The Hill reports a striking asymmetry: crude oil has fallen toward its prewar price following a U.S.-Iran memorandum of understanding, yet the price of gasoline at the pump has not followed. President Trump has directed blame at Big Oil, using the word gouging. I am not in a position to verify the specific figures, and I would caution against treating a politician's accusation as settled fact. But the underlying phenomenon — that a fall in input cost is not passed along to the consumer — is one I would have recognized in any century.

In The Wealth of Nations I observed that merchants in the same trade seldom meet together, even for entertainment, without the conversation ending in a conspiracy against the public, or in some contrivance to raise prices. I did not say this to condemn merchants as villains; I said it to explain why the institutional framework around them matters so greatly. Self-interest is not a sin. It is a reliable motive. But reliable motives, left without discipline, produce predictable abuses.

The relevant question here is structural. Refining capacity in the United States has been consolidating for decades — this is inference on my part, not recollection, but it is the kind of inference the logic of mercantile organization invites. When the number of sellers in a market is small enough that each can observe the others' pricing, the invisible hand loses much of its corrective force. Prices can be sticky downward not because any single firm conspires, but simply because no single firm has reason to be the first to cut margin. The consumer bears the cost of that coordination, whether or not a formal agreement exists.

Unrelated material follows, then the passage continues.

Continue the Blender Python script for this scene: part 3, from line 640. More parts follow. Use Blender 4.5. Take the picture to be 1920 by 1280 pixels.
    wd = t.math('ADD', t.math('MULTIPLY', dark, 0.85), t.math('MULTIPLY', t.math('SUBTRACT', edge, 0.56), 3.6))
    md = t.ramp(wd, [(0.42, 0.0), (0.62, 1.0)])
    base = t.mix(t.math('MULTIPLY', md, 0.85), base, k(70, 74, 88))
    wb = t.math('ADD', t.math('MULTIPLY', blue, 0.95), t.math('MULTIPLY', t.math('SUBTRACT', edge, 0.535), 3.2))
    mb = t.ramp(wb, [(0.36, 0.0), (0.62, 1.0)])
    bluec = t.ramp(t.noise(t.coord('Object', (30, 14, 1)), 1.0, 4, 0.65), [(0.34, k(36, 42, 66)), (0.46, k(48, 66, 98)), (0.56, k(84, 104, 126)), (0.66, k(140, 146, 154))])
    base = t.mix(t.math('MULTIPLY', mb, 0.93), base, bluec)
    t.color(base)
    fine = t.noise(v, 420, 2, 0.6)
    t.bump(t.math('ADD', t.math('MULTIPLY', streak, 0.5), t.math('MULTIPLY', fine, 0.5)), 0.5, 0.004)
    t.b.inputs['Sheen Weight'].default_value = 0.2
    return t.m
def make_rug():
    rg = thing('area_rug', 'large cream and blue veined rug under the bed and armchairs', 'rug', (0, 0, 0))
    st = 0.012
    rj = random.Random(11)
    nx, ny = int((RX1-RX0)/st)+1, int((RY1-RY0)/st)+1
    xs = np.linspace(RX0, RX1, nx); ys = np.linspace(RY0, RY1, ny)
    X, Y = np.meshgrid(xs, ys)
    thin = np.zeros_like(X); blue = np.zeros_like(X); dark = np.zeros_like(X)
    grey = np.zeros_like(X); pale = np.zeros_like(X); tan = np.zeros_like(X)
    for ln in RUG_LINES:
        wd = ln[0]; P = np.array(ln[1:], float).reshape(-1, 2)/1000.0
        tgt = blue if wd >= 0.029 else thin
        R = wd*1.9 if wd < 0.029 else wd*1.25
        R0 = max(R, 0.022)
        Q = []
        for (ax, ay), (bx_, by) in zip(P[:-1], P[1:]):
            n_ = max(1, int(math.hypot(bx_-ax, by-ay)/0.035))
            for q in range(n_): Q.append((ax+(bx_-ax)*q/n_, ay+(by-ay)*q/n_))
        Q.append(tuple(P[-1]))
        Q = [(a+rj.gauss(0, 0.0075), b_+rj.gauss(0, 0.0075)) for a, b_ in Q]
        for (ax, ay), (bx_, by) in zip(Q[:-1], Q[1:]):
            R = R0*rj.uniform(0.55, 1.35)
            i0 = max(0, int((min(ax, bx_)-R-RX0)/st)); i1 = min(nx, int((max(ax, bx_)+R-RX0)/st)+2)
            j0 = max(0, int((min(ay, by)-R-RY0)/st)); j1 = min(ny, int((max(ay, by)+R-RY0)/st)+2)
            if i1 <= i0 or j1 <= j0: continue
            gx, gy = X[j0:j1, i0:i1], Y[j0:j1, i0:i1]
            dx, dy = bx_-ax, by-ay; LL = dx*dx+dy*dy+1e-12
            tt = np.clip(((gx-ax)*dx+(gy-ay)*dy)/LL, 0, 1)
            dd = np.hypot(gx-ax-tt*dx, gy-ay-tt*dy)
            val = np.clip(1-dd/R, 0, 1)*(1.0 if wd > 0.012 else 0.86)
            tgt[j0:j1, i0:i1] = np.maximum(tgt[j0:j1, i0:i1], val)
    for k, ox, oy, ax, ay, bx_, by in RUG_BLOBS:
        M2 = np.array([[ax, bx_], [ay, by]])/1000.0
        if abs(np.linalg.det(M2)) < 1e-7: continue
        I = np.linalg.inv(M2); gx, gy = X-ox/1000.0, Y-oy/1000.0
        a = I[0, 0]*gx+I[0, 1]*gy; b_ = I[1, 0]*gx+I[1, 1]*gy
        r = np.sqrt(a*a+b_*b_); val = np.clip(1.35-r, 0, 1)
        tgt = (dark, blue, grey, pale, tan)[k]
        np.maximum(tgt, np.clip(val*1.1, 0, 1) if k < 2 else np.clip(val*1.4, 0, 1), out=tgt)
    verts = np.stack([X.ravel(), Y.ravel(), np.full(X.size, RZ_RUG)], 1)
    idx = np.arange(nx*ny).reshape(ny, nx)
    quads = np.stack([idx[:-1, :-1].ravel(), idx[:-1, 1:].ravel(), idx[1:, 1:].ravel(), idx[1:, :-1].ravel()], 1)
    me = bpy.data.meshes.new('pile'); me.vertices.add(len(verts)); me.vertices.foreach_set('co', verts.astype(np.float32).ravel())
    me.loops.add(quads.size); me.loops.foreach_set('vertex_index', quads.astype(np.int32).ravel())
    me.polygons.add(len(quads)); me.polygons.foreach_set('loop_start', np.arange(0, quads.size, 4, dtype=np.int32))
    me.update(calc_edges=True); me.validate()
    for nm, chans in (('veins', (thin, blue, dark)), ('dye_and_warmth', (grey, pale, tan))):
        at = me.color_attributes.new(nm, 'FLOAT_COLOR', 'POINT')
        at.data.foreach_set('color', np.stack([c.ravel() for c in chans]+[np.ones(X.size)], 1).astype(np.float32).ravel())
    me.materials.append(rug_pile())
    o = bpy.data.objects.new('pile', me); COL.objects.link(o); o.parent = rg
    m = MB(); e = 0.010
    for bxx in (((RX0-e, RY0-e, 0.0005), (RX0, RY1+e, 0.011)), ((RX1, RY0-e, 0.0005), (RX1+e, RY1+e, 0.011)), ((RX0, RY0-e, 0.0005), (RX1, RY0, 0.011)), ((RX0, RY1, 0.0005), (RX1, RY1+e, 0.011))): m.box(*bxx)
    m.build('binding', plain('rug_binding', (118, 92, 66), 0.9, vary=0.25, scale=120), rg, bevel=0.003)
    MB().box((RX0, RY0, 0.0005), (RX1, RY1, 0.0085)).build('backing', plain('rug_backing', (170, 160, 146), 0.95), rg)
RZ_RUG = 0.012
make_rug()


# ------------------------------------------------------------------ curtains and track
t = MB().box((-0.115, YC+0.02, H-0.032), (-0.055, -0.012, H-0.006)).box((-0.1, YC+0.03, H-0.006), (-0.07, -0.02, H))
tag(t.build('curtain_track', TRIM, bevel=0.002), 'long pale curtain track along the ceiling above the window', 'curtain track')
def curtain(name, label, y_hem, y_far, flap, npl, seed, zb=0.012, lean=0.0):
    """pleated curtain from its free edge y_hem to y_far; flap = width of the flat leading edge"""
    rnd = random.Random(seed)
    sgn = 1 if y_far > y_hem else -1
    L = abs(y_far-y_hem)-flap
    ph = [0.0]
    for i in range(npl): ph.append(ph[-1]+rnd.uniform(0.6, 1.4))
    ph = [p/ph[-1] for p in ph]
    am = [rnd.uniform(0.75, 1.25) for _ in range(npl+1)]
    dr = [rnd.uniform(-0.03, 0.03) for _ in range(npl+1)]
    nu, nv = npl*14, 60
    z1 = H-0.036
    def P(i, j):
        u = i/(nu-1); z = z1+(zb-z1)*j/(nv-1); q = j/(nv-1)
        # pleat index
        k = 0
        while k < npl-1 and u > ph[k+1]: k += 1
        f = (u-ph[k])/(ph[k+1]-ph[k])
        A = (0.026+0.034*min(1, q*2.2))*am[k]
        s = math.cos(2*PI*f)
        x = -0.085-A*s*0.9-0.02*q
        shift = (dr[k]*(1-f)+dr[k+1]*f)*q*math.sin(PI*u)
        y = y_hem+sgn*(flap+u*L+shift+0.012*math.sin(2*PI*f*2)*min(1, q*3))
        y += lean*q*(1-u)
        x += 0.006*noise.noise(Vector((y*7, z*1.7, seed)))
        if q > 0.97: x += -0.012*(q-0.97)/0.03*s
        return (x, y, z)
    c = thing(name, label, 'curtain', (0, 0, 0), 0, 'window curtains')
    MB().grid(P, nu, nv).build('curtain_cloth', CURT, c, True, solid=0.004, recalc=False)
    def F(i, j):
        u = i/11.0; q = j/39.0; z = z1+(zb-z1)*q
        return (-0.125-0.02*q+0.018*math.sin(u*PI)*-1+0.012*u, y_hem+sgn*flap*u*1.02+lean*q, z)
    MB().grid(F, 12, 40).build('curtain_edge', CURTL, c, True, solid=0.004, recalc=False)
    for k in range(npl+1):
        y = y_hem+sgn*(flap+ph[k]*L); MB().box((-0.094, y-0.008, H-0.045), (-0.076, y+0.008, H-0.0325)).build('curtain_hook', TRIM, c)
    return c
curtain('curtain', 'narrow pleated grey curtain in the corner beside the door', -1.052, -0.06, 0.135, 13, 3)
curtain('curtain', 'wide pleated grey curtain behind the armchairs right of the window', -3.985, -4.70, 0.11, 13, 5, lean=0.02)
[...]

I have always been skeptical of those who invoke my name to argue that markets need no supervision whatsoever. The invisible hand operates within a framework — of contract, of law, of competitive entry. Where entry is blocked, whether by a chartered monopoly such as the East India Company I criticized in my own time, or by the capital requirements and regulatory complexity that today limit new refinery construction, the disciplining force of competition is correspondingly weakened. The remedy is not a price ceiling imposed by executive temper; that merely shifts the distortion. The remedy is honest inquiry into whether the institutional framework that is supposed to discipline exchange is actually doing so.

A sovereign who genuinely cares for his subjects' welfare will ask not merely whether prices are high, but why they are high, and what prevents the normal corrective mechanism from operating. That is a question for regulators, legislators, and ultimately courts — not for accusations alone. The consumer at the pump deserves an answer that goes deeper than a tweet, and an institution capable of delivering it.